Records with scene code
· · · · · · ·

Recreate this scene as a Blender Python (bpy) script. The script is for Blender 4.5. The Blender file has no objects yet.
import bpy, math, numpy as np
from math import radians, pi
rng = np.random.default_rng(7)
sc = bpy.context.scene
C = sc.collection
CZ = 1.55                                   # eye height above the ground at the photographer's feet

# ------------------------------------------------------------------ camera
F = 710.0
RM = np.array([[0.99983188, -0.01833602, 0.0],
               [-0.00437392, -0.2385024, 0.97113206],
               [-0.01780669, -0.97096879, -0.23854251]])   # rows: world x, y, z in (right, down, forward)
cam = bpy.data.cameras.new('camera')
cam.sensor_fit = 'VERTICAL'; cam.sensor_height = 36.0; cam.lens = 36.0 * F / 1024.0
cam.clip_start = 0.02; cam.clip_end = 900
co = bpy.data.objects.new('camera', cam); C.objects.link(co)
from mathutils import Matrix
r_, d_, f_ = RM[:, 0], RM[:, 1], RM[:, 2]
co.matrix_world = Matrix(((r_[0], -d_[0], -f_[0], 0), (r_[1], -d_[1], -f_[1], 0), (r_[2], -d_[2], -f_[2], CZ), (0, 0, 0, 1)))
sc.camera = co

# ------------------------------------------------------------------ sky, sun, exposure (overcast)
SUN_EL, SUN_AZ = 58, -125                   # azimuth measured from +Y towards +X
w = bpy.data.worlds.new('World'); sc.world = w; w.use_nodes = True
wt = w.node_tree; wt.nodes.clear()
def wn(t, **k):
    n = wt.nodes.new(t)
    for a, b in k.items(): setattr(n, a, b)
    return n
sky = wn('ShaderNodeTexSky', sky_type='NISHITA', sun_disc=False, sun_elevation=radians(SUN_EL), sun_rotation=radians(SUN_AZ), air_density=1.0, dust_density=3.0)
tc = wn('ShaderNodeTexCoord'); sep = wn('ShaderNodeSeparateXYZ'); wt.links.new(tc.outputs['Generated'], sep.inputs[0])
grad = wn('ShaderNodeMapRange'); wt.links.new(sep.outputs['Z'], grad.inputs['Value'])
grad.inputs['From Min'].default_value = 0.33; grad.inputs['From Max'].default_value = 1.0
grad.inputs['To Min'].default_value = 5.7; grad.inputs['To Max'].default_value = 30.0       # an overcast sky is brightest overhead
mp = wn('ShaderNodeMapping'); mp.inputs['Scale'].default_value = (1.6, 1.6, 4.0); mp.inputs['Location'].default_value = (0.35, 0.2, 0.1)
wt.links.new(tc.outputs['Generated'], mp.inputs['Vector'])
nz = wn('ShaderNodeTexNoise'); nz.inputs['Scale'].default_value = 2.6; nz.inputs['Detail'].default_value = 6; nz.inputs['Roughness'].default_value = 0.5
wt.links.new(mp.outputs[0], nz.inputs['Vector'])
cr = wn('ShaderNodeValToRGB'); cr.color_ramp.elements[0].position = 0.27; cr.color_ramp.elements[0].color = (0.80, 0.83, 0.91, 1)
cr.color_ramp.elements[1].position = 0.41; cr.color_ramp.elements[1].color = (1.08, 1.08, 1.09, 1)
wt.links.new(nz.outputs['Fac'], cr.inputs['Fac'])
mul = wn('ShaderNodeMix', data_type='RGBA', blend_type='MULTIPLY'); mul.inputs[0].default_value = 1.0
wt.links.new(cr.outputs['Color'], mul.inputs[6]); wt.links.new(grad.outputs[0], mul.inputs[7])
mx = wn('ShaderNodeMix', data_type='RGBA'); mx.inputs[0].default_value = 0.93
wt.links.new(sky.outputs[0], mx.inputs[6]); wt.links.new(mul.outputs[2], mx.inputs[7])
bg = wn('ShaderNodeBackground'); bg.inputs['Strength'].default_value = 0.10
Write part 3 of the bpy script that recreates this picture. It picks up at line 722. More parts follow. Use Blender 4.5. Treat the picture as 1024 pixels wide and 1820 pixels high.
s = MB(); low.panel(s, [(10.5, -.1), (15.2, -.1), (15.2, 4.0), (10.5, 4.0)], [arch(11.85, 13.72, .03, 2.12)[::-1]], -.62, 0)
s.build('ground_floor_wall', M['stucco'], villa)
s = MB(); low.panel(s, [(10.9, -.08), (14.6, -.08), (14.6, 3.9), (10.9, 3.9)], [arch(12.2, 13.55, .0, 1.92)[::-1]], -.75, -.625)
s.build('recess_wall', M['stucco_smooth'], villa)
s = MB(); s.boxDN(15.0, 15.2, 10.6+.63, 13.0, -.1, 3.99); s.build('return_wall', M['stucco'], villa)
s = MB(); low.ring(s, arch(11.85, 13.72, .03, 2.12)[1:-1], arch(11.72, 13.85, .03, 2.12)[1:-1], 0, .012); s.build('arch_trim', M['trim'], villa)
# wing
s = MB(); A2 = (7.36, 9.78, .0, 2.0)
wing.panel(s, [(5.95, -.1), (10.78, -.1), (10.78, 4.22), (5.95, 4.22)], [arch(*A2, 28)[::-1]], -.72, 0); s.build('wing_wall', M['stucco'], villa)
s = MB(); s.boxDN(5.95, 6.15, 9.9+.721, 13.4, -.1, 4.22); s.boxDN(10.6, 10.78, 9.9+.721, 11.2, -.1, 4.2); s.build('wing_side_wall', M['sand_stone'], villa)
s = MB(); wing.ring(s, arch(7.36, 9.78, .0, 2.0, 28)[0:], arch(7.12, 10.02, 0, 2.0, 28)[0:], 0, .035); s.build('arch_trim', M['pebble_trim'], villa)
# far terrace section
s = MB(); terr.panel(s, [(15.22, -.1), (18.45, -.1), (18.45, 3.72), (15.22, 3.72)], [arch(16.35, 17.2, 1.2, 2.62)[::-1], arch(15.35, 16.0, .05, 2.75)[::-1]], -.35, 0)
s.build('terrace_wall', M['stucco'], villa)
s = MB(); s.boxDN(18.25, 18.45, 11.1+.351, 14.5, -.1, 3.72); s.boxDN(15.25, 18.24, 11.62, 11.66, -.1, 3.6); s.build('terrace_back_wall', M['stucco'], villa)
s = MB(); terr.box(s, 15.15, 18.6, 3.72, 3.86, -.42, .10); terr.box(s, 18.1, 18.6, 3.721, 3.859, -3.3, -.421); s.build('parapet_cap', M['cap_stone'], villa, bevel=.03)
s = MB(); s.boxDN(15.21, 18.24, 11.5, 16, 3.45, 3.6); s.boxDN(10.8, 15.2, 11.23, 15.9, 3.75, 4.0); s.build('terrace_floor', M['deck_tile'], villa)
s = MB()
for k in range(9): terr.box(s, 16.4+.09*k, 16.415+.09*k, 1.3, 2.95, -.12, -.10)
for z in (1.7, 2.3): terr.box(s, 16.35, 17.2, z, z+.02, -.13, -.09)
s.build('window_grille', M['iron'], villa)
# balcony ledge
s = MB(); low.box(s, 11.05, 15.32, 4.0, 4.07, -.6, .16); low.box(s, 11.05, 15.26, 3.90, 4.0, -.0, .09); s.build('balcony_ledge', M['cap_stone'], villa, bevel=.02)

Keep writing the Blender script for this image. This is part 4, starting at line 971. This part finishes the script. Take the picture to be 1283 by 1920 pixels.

· · · · · · ·

(Problem description) Emit, unaltered, the lines from the top of the listing down through the line that holds "the photographer's feet"; emit nothing else.

(Final result)
Recreate this scene as a Blender Python (bpy) script. The script is for Blender 4.5. The Blender file has no objects yet.
import bpy, math, numpy as np
from math import radians, pi
rng = np.random.default_rng(7)
sc = bpy.context.scene
C = sc.collection
CZ = 1.55                                   # eye height above the ground at the photographer's feet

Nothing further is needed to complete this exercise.